What to do: Below is a set of records; print all of them exactly as written.

Entries supplied:
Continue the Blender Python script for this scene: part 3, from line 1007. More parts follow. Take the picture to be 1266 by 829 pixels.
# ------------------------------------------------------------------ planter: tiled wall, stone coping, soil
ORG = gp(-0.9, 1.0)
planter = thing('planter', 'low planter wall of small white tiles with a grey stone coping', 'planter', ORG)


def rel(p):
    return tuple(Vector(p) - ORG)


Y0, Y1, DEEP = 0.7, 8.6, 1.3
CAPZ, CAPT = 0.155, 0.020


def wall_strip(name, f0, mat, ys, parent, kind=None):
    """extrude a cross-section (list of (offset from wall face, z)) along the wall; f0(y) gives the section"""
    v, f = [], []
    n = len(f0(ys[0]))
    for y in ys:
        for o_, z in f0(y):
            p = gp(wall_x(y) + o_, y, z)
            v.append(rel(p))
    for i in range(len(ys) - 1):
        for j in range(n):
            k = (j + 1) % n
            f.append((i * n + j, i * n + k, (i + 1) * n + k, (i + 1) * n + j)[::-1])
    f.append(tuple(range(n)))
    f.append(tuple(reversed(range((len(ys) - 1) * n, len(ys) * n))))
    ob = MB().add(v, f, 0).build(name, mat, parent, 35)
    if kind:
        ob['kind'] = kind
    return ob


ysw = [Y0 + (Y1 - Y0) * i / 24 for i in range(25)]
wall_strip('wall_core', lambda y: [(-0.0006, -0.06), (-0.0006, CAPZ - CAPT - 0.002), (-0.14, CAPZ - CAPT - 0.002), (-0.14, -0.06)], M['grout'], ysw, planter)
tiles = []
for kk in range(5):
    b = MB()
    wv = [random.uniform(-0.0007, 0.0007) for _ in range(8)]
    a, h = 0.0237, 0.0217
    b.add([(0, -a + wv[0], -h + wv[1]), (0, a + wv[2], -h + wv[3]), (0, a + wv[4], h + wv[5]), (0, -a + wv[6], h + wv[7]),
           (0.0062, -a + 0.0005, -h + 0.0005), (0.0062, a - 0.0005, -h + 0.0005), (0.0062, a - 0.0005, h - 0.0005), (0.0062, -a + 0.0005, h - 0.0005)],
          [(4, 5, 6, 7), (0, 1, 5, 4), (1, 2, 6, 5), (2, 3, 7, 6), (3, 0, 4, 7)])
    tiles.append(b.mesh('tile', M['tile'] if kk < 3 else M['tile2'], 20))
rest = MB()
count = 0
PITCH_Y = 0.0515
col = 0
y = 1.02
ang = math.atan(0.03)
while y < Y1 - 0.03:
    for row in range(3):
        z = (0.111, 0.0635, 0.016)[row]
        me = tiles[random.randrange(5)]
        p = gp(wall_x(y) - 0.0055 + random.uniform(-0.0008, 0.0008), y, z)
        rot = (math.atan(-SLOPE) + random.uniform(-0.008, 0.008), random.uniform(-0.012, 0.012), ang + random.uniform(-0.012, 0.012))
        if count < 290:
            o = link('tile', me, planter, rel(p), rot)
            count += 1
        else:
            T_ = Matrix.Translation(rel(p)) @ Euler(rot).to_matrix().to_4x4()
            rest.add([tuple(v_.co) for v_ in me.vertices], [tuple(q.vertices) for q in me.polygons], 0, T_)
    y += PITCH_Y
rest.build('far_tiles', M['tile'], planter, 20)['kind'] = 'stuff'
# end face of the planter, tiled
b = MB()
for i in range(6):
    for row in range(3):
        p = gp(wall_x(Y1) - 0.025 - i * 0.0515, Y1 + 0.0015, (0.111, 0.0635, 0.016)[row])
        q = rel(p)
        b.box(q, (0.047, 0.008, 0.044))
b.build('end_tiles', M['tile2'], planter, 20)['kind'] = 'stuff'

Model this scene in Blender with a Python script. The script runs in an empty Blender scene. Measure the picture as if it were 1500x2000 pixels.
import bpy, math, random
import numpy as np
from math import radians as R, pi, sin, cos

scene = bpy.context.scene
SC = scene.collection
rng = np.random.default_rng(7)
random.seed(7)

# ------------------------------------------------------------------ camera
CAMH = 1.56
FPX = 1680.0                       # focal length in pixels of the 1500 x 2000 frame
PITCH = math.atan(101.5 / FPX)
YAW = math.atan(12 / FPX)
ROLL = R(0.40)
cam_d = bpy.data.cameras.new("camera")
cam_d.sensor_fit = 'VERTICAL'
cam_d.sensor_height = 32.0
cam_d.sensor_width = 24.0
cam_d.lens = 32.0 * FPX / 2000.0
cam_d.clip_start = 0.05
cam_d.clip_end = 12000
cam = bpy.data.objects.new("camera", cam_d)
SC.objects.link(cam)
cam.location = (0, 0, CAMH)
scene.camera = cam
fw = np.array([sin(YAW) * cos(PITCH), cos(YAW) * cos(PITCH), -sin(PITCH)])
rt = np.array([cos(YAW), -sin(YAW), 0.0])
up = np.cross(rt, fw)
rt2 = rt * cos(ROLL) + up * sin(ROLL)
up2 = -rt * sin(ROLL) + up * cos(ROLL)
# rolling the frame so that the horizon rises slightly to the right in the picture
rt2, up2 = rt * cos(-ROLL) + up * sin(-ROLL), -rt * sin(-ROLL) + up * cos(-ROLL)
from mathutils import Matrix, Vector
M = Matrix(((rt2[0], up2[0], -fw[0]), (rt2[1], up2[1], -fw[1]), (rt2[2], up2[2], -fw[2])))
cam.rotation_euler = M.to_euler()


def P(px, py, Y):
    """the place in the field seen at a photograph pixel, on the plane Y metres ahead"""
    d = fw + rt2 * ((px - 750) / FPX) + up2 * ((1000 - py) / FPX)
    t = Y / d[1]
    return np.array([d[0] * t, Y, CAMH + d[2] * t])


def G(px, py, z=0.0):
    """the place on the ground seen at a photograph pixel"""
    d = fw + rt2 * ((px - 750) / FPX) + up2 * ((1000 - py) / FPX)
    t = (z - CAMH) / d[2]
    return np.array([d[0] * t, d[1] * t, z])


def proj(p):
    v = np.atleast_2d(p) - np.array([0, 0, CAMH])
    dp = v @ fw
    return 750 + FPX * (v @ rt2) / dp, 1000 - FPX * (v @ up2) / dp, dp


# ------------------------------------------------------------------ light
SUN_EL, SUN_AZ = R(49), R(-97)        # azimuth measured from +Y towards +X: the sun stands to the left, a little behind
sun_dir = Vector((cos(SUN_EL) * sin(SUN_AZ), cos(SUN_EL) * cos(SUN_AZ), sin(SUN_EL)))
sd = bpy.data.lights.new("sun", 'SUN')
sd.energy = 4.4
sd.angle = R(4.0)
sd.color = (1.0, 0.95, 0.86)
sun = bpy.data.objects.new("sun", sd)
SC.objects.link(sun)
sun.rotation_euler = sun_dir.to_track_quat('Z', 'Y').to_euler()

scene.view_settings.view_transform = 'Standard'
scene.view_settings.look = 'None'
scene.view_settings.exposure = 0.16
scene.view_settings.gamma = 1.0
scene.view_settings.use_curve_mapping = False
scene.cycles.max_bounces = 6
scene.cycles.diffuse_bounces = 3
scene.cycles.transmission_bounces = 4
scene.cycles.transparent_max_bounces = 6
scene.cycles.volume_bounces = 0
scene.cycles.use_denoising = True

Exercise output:
Continue the Blender Python script for this scene: part 3, from line 1007. More parts follow. Take the picture to be 1266 by 829 pixels.
# ------------------------------------------------------------------ planter: tiled wall, stone coping, soil
ORG = gp(-0.9, 1.0)
planter = thing('planter', 'low planter wall of small white tiles with a grey stone coping', 'planter', ORG)


def rel(p):
    return tuple(Vector(p) - ORG)


Y0, Y1, DEEP = 0.7, 8.6, 1.3
CAPZ, CAPT = 0.155, 0.020


def wall_strip(name, f0, mat, ys, parent, kind=None):
    """extrude a cross-section (list of (offset from wall face, z)) along the wall; f0(y) gives the section"""
    v, f = [], []
    n = len(f0(ys[0]))
    for y in ys:
        for o_, z in f0(y):
            p = gp(wall_x(y) + o_, y, z)
            v.append(rel(p))
    for i in range(len(ys) - 1):
        for j in range(n):
            k = (j + 1) % n
            f.append((i * n + j, i * n + k, (i + 1) * n + k, (i + 1) * n + j)[::-1])
    f.append(tuple(range(n)))
    f.append(tuple(reversed(range((len(ys) - 1) * n, len(ys) * n))))
    ob = MB().add(v, f, 0).build(name, mat, parent, 35)
    if kind:
        ob['kind'] = kind
    return ob


ysw = [Y0 + (Y1 - Y0) * i / 24 for i in range(25)]
wall_strip('wall_core', lambda y: [(-0.0006, -0.06), (-0.0006, CAPZ - CAPT - 0.002), (-0.14, CAPZ - CAPT - 0.002), (-0.14, -0.06)], M['grout'], ysw, planter)
tiles = []
for kk in range(5):
    b = MB()
    wv = [random.uniform(-0.0007, 0.0007) for _ in range(8)]
    a, h = 0.0237, 0.0217
    b.add([(0, -a + wv[0], -h + wv[1]), (0, a + wv[2], -h + wv[3]), (0, a + wv[4], h + wv[5]), (0, -a + wv[6], h + wv[7]),
           (0.0062, -a + 0.0005, -h + 0.0005), (0.0062, a - 0.0005, -h + 0.0005), (0.0062, a - 0.0005, h - 0.0005), (0.0062, -a + 0.0005, h - 0.0005)],
          [(4, 5, 6, 7), (0, 1, 5, 4), (1, 2, 6, 5), (2, 3, 7, 6), (3, 0, 4, 7)])
    tiles.append(b.mesh('tile', M['tile'] if kk < 3 else M['tile2'], 20))
rest = MB()
count = 0
PITCH_Y = 0.0515
col = 0
y = 1.02
ang = math.atan(0.03)
while y < Y1 - 0.03:
    for row in range(3):
        z = (0.111, 0.0635, 0.016)[row]
        me = tiles[random.randrange(5)]
        p = gp(wall_x(y) - 0.0055 + random.uniform(-0.0008, 0.0008), y, z)
        rot = (math.atan(-SLOPE) + random.uniform(-0.008, 0.008), random.uniform(-0.012, 0.012), ang + random.uniform(-0.012, 0.012))
        if count < 290:
            o = link('tile', me, planter, rel(p), rot)
            count += 1
        else:
            T_ = Matrix.Translation(rel(p)) @ Euler(rot).to_matrix().to_4x4()
            rest.add([tuple(v_.co) for v_ in me.vertices], [tuple(q.vertices) for q in me.polygons], 0, T_)
    y += PITCH_Y
rest.build('far_tiles', M['tile'], planter, 20)['kind'] = 'stuff'
# end face of the planter, tiled
b = MB()
for i in range(6):
    for row in range(3):
        p = gp(wall_x(Y1) - 0.025 - i * 0.0515, Y1 + 0.0015, (0.111, 0.0635, 0.016)[row])
        q = rel(p)
        b.box(q, (0.047, 0.008, 0.044))
b.build('end_tiles', M['tile2'], planter, 20)['kind'] = 'stuff'

Model this scene in Blender with a Python script. The script runs in an empty Blender scene. Measure the picture as if it were 1500x2000 pixels.
import bpy, math, random
import numpy as np
from math import radians as R, pi, sin, cos

scene = bpy.context.scene
SC = scene.collection
rng = np.random.default_rng(7)
random.seed(7)

# ------------------------------------------------------------------ camera
CAMH = 1.56
FPX = 1680.0                       # focal length in pixels of the 1500 x 2000 frame
PITCH = math.atan(101.5 / FPX)
YAW = math.atan(12 / FPX)
ROLL = R(0.40)
cam_d = bpy.data.cameras.new("camera")
cam_d.sensor_fit = 'VERTICAL'
cam_d.sensor_height = 32.0
cam_d.sensor_width = 24.0
cam_d.lens = 32.0 * FPX / 2000.0
cam_d.clip_start = 0.05
cam_d.clip_end = 12000
cam = bpy.data.objects.new("camera", cam_d)
SC.objects.link(cam)
cam.location = (0, 0, CAMH)
scene.camera = cam
fw = np.array([sin(YAW) * cos(PITCH), cos(YAW) * cos(PITCH), -sin(PITCH)])
rt = np.array([cos(YAW), -sin(YAW), 0.0])
up = np.cross(rt, fw)
rt2 = rt * cos(ROLL) + up * sin(ROLL)
up2 = -rt * sin(ROLL) + up * cos(ROLL)
# rolling the frame so that the horizon rises slightly to the right in the picture
rt2, up2 = rt * cos(-ROLL) + up * sin(-ROLL), -rt * sin(-ROLL) + up * cos(-ROLL)
from mathutils import Matrix, Vector
M = Matrix(((rt2[0], up2[0], -fw[0]), (rt2[1], up2[1], -fw[1]), (rt2[2], up2[2], -fw[2])))
cam.rotation_euler = M.to_euler()


def P(px, py, Y):
    """the place in the field seen at a photograph pixel, on the plane Y metres ahead"""
    d = fw + rt2 * ((px - 750) / FPX) + up2 * ((1000 - py) / FPX)
    t = Y / d[1]
    return np.array([d[0] * t, Y, CAMH + d[2] * t])


def G(px, py, z=0.0):
    """the place on the ground seen at a photograph pixel"""
    d = fw + rt2 * ((px - 750) / FPX) + up2 * ((1000 - py) / FPX)
    t = (z - CAMH) / d[2]
    return np.array([d[0] * t, d[1] * t, z])


def proj(p):
    v = np.atleast_2d(p) - np.array([0, 0, CAMH])
    dp = v @ fw
    return 750 + FPX * (v @ rt2) / dp, 1000 - FPX * (v @ up2) / dp, dp


# ------------------------------------------------------------------ light
SUN_EL, SUN_AZ = R(49), R(-97)        # azimuth measured from +Y towards +X: the sun stands to the left, a little behind
sun_dir = Vector((cos(SUN_EL) * sin(SUN_AZ), cos(SUN_EL) * cos(SUN_AZ), sin(SUN_EL)))
sd = bpy.data.lights.new("sun", 'SUN')
sd.energy = 4.4
sd.angle = R(4.0)
sd.color = (1.0, 0.95, 0.86)
sun = bpy.data.objects.new("sun", sd)
SC.objects.link(sun)
sun.rotation_euler = sun_dir.to_track_quat('Z', 'Y').to_euler()

scene.view_settings.view_transform = 'Standard'
scene.view_settings.look = 'None'
scene.view_settings.exposure = 0.16
scene.view_settings.gamma = 1.0
scene.view_settings.use_curve_mapping = False
scene.cycles.max_bounces = 6
scene.cycles.diffuse_bounces = 3
scene.cycles.transmission_bounces = 4
scene.cycles.transparent_max_bounces = 6
scene.cycles.volume_bounces = 0
scene.cycles.use_denoising = True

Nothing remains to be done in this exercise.